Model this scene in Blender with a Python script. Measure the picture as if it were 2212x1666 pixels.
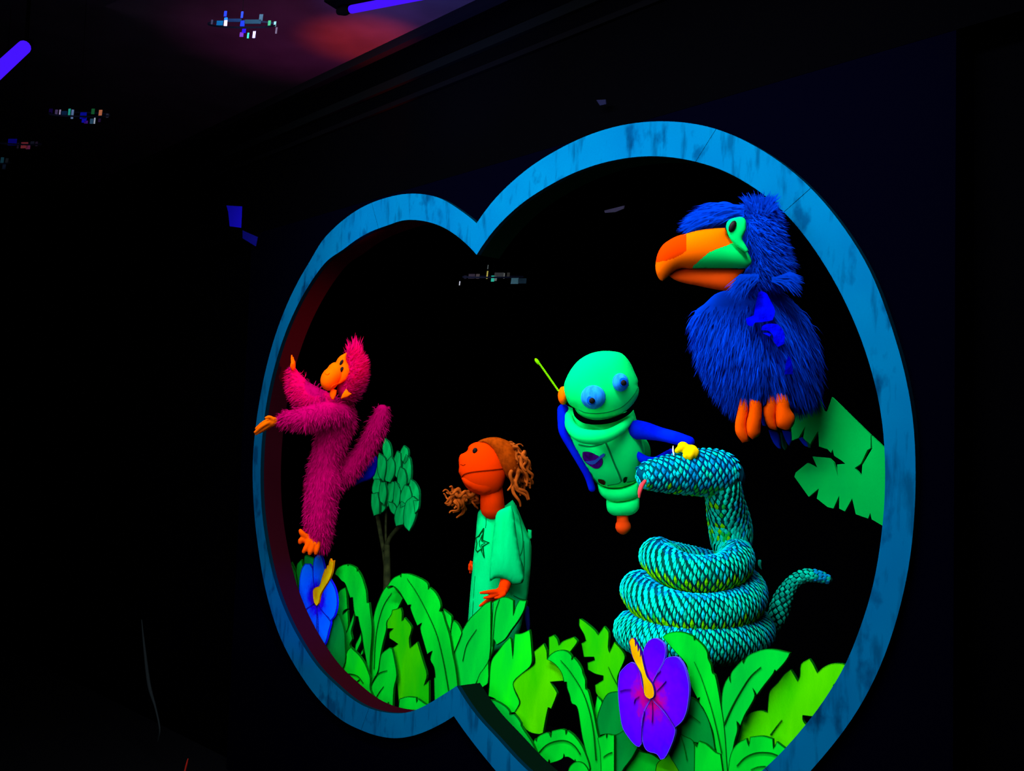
import bpy, math, random
import numpy as np
from mathutils import Vector, Matrix
from mathutils.bvhtree import BVHTree
from mathutils.geometry import delaunay_2d_cdt

random.seed(7)
for o in list(bpy.data.objects):
    bpy.data.objects.remove(o)
SC = bpy.context.scene
COL = SC.collection

# ---------------------------------------------------------------- camera
F = 2402.95                       # focal length in pixels of the 2212 px wide frame
PITCH, ROLL = 0.06822, 0.03168
TH, DP = 0.87242, 3.85176         # yaw of the puppet booth front, its distance on the view axis
CAMZ = 1.5
UX = Vector((math.cos(TH), -math.sin(TH), 0))     # along the booth front, to the right
NX = Vector((math.sin(TH), math.cos(TH), 0))      # into the booth
ORG = Vector((0, DP, CAMZ))


def ray(px, py):
    a = (px - 1106) / F
    b = -(py - 833) / F
    c, s = math.cos(ROLL), math.sin(ROLL)
    x = c * a - s * b
    z = s * a + c * b
    c, s = math.cos(PITCH), math.sin(PITCH)
    return Vector((x, c - s * z, s + c * z))


CAMP = Vector((0, 0, CAMZ))
f_ = ray(1106, 833)
r_ = (ray(1106 + F, 833) - f_).normalized()
u_ = r_.cross(f_).normalized()
f_ = f_.normalized()
cam = bpy.data.objects.new('camera', bpy.data.cameras.new('camera'))
COL.objects.link(cam)
R = Matrix((r_, u_, -f_)).transposed().to_4x4()
cam.matrix_world = Matrix.Translation(CAMP) @ R
cam.data.sensor_fit = 'HORIZONTAL'
cam.data.sensor_width = 36
cam.data.lens = F / 2212 * 36
cam.data.clip_start = 0.05
SC.camera = cam

# ---------------------------------------------------------------- world, exposure
w = bpy.data.worlds.new('dark')
SC.world = w
w.use_nodes = True
w.node_tree.nodes['Background'].inputs[0].default_value = (0.15, 0.12, 1, 1)
w.node_tree.nodes['Background'].inputs[1].default_value = 0.012
SC.view_settings.view_transform = 'Standard'
SC.view_settings.look = 'None'
SC.view_settings.exposure = 0
SC.view_settings.gamma = 1


def st(u, k, z):
    """booth coordinates: u along the front, k depth into the booth, z height above the floor"""
    p = ORG + UX * u + NX * k
    return Vector((p.x, p.y, z))


def area(name, p, target, sx, sy, power, color=(1, 1, 1), spread=math.pi):
    l = bpy.data.lights.new(name, 'AREA')
    l.shape = 'RECTANGLE'
    l.size, l.size_y = sx, sy
    l.energy = power
    l.color = color
    l.spread = spread
    o = bpy.data.objects.new(name, l)
    COL.objects.link(o)
    o.location = p
    d = (target - p).normalized()
    x = UX - d * UX.dot(d)
    x.normalize()
    y = (-d).cross(x)
    o.matrix_world = Matrix.Translation(p) @ Matrix((x, y, -d)).transposed().to_4x4()
    return o


# bars of fluorescent light under the hall ceiling, then added fill and booth lights
area('ceiling_bar_light', st(0.3, -0.95, 3.05), st(0.1, 0.2, 1.5), 3.2, 0.12, 58, (.95, 1, .97), math.radians(125))
area('hall_bar_light', st(0.4, -2.1, 2.9), st(0.1, 0.2, 1.0), 2.6, 0.12, 18, (1, 1, 1), math.radians(105))
area('added_fill_light', st(0.5, -2.5, 1.5), st(0.1, 0.2, 1.2), 2.2, 1.6, 15.5, (1, .93, 1), math.radians(120))  # unseen panel added to soften the shading, not a hall lamp
area('added_booth_light', st(0.0, 0.35, 2.6), st(0.0, 0.5, 1.0), 2.6, 0.1, 9, (1, 1, 1))  # unseen bar added inside the booth to brighten the puppets


def spot(name, p, target, power, ang, color, radius=0.03, blend=1):
    l = bpy.data.lights.new(name, 'SPOT')
    l.energy = power
    l.spot_size = ang
    l.spot_blend = blend
    l.color = color
    l.shadow_soft_size = radius
    o = bpy.data.objects.new(name, l)
    COL.objects.link(o)
    d = (target - p).normalized()
    o.matrix_world = Matrix.Translation(p) @ d.to_track_quat('-Z', 'Y').to_matrix().to_4x4()
    return o


def lin(c):
    c = c / 255
    return c / 12.92 if c <= 0.04045 else ((c + 0.055) / 1.055) ** 2.4


# ---------------------------------------------------------------- materials
def mat(name, rgb, f=1.0, rough=0.9, spec=0.0, noise=0.0, nscale=20, stretch=(1, 1, 1), second=None, sheen=0, bump=0):
    m = bpy.data.materials.new(name)
    m.use_nodes = True
    nt = m.node_tree
    b = nt.nodes['Principled BSDF']
    col = [min(1, lin(c) * f) for c in rgb] + [1]
    b.inputs['Base Color'].default_value = col
    b.inputs['Roughness'].default_value = rough
    b.inputs['Specular IOR Level'].default_value = spec
    if noise or second:
        tc = nt.nodes.new('ShaderNodeTexCoord')
        mp = nt.nodes.new('ShaderNodeMapping')
        mp.inputs['Scale'].default_value = stretch
        n = nt.nodes.new('ShaderNodeTexNoise')
        n.inputs['Scale'].default_value = nscale
        n.inputs['Detail'].default_value = 4
        nt.links.new(tc.outputs['Object'], mp.inputs[0])
        nt.links.new(mp.outputs[0], n.inputs['Vector'])
        cr = nt.nodes.new('ShaderNodeValToRGB')
        cr.color_ramp.elements[0].position = 0.35
        cr.color_ramp.elements[1].position = 0.65
        c2 = [min(1, lin(c) * f) for c in second] + [1] if second else [c * (1 - noise) for c in col[:3]] + [1]
        cr.color_ramp.elements[0].color = c2
        cr.color_ramp.elements[1].color = col
        nt.links.new(n.outputs[0], cr.inputs[0])
        nt.links.new(cr.outputs[0], b.inputs['Base Color'])
        if bump:
            bp = nt.nodes.new('ShaderNodeBump')
            bp.inputs['Strength'].default_value = bump
            bp.inputs['Distance'].default_value = 0.01
            nt.links.new(n.outputs[0], bp.inputs['Height'])
            nt.links.new(bp.outputs[0], b.inputs['Normal'])
    return m


def emit(name, rgb, s):
    m = bpy.data.materials.new(name)
    m.use_nodes = True
    b = m.node_tree.nodes['Principled BSDF']
    c = [lin(v) for v in rgb] + [1]
    b.inputs['Base Color'].default_value = (0, 0, 0, 1)
    b.inputs['Emission Color'].default_value = c
    b.inputs['Emission Strength'].default_value = s
    b.inputs['Specular IOR Level'].default_value = 0
    return m


# ---------------------------------------------------------------- object helpers
WO = {}


def worg(parent):
    return WO[parent.name] if parent else Vector((0, 0, 0))


def thing(name, label, cat, loc, group=None):
    o = bpy.data.objects.new(name, None)
    COL.objects.link(o)
    o.empty_display_size = 0.05
    o.location = loc
    WO[o.name] = Vector(loc)
    o['label'] = label
    o['category'] = cat
    if group:
        o['group'] = group
    return o


def tag(o, label, cat, group=None):
    o['label'] = label
    o['category'] = cat
    if group:
        o['group'] = group
    return o


def obj(name, verts, faces, mats, parent=None, mi=None, smooth=False, org=None, label=None):
    if not isinstance(mats, (list, tuple)):
        mats = [mats]
    verts = [Vector(v) for v in verts]
    if org is None:
        org = sum(verts, Vector()) / len(verts)
    me = bpy.data.meshes.new(name)
    me.from_pydata([v - org for v in verts], [], [tuple(f) for f in faces])
    for m in mats:
        me.materials.append(m)
    if mi is not None:
        me.polygons.foreach_set('material_index', mi)
    me.polygons.foreach_set('use_smooth', [smooth] * len(me.polygons))
    me.update()
    o = bpy.data.objects.new(name, me)
    COL.objects.link(o)
    o.location = org - worg(parent)
    o.parent = parent
    WO[o.name] = org
    if label:
        o['label'] = label
    return o


def struct(name, verts, faces, mats, **kw):
    o = obj(name, verts, faces, mats, **kw)
    o['kind'] = 'structure'
    return o


def P(px, py, k=0.0):
    """the point that many metres behind the booth front, seen at that pixel"""
    r = ray(px, py)
    t = (DP * math.cos(TH) + k) / (r.dot(NX))
    return CAMP + r * t


def S(px, py, D):
    return CAMP + ray(px, py) * D


def crop(ox, oy, s):
    return lambda pts: [(ox + x / s, oy + y / s) for x, y in pts]


C1 = crop(540, 700, 3.086)
C2 = crop(900, 900, 3.332)
C3 = crop(580, 1170, 4.0625)
C4 = crop(960, 1300, 4.552)
C5 = crop(1240, 1300, 4.5526)
C6 = crop(1480, 1330, 4.9575)
CR = crop(1120, 720, 3.6212)
CS = crop(1300, 930, 3.333)
CA = crop(1390, 400, 5.205)
CB = crop(1460, 640, 3.204)


def catmull(pts, n=4, closed=False):
    pts = [Vector(p) if len(p) == 3 else Vector((p[0], p[1], 0)) for p in pts]
    out = []
    m = len(pts)
    rng = range(m) if closed else range(m - 1)
    for i in rng:
        p0 = pts[(i - 1) % m] if closed or i > 0 else pts[0] * 2 - pts[1]
        p1 = pts[i]
        p2 = pts[(i + 1) % m]
        p3 = pts[(i + 2) % m] if closed or i + 2 < m else p2 * 2 - p1
        for j in range(n):
            t = j / n
            out.append(0.5 * ((2 * p1) + (p2 - p0) * t + (2 * p0 - 5 * p1 + 4 * p2 - p3) * t * t + (3 * p1 - p0 - 3 * p2 + p3) * t ** 3))
    if not closed:
        out.append(pts[-1])
    return out


def softpoly(pts, ang=55, n=3):
    """rounds the gentle bends of an outline, keeps its sharp corners"""
    m = len(pts)
    V = [Vector((p[0], p[1])) for p in pts]
    sharp = []
    for i in range(m):
        a = V[i] - V[i - 1]
        b = V[(i + 1) % m] - V[i]
        sharp.append(a.length < 1e-6 or b.length < 1e-6 or a.angle(b) > math.radians(ang))
    out = []
    for i in range(m):
        j = (i + 1) % m
        p1, p2 = V[i], V[j]
        L = (p2 - p1).length
        t1 = (p2 - p1) if sharp[i] else (p2 - V[i - 1]).normalized() * L
        t2 = (p2 - p1) if sharp[j] else (V[(j + 1) % m] - p1).normalized() * L
        for q in range(n):
            t = q / n
            h = (2 * t ** 3 - 3 * t * t + 1) * p1 + (t ** 3 - 2 * t * t + t) * t1 + (-2 * t ** 3 + 3 * t * t) * p2 + (t ** 3 - t * t) * t2
            out.append((h.x, h.y))
    return out


def parea(p):
    return 0.5 * sum(p[i - 1][0] * p[i][1] - p[i][0] * p[i - 1][1] for i in range(len(p)))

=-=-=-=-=

• [Given exercise]
Print the data above verbatim from the first line through the line holding "COL = SC.collection", leaving every picture out.

• [Correct response]
Model this scene in Blender with a Python script. Measure the picture as if it were 2212x1666 pixels.
import bpy, math, random
import numpy as np
from mathutils import Vector, Matrix
from mathutils.bvhtree import BVHTree
from mathutils.geometry import delaunay_2d_cdt

random.seed(7)
for o in list(bpy.data.objects):
    bpy.data.objects.remove(o)
SC = bpy.context.scene
COL = SC.collection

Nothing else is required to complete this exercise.